───── STORED DATA
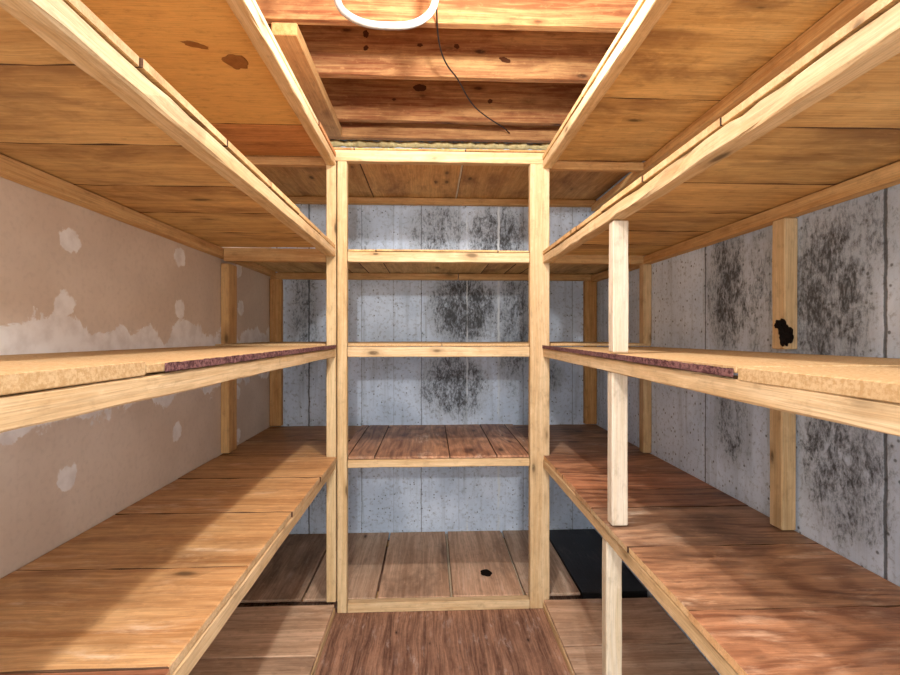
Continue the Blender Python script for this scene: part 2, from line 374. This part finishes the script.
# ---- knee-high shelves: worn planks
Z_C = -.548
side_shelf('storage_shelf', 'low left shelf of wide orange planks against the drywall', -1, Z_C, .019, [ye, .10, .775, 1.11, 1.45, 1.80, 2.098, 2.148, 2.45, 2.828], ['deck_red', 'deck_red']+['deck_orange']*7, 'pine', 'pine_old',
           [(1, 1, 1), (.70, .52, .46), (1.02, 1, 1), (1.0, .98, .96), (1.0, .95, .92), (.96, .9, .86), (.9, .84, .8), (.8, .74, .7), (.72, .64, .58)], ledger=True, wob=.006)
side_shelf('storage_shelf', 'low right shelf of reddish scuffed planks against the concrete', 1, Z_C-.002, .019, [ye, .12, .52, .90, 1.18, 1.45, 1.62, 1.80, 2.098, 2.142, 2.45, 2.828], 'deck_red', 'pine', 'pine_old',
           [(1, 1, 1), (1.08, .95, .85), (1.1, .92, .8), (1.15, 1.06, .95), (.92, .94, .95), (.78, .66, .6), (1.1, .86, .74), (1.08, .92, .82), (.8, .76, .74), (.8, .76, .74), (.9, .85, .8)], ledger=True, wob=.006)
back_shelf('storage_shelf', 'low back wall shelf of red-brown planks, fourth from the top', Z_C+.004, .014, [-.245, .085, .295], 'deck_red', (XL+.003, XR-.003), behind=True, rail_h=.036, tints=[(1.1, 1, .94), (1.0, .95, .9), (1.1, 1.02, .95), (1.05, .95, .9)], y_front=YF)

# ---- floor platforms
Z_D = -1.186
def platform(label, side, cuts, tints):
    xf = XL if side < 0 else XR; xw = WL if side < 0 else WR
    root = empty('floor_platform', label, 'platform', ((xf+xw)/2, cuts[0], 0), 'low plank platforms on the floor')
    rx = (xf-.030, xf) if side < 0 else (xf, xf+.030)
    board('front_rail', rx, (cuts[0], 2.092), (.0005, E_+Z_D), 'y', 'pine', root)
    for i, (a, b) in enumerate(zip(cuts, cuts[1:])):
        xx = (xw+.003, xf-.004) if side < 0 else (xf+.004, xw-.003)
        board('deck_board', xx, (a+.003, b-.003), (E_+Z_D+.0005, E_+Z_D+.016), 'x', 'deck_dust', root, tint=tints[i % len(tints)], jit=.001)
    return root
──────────
Exactly as they appear, print the lines of the listing above from its first line through the line that contains "back_shelf('storage_shelf', 'low back", minus the pictures.

**CORRECT ANSWER**
Continue the Blender Python script for this scene: part 2, from line 374. This part finishes the script.
# ---- knee-high shelves: worn planks
Z_C = -.548
side_shelf('storage_shelf', 'low left shelf of wide orange planks against the drywall', -1, Z_C, .019, [ye, .10, .775, 1.11, 1.45, 1.80, 2.098, 2.148, 2.45, 2.828], ['deck_red', 'deck_red']+['deck_orange']*7, 'pine', 'pine_old',
           [(1, 1, 1), (.70, .52, .46), (1.02, 1, 1), (1.0, .98, .96), (1.0, .95, .92), (.96, .9, .86), (.9, .84, .8), (.8, .74, .7), (.72, .64, .58)], ledger=True, wob=.006)
side_shelf('storage_shelf', 'low right shelf of reddish scuffed planks against the concrete', 1, Z_C-.002, .019, [ye, .12, .52, .90, 1.18, 1.45, 1.62, 1.80, 2.098, 2.142, 2.45, 2.828], 'deck_red', 'pine', 'pine_old',
           [(1, 1, 1), (1.08, .95, .85), (1.1, .92, .8), (1.15, 1.06, .95), (.92, .94, .95), (.78, .66, .6), (1.1, .86, .74), (1.08, .92, .82), (.8, .76, .74), (.8, .76, .74), (.9, .85, .8)], ledger=True, wob=.006)
back_shelf('storage_shelf', 'low back wall shelf of red-brown planks, fourth from the top', Z_C+.004, .014, [-.245, .085, .295], 'deck_red', (XL+.003, XR-.003), behind=True, rail_h=.036, tints=[(1.1, 1, .94), (1.0, .95, .9), (1.1, 1.02, .95), (1.05, .95, .9)], y_front=YF)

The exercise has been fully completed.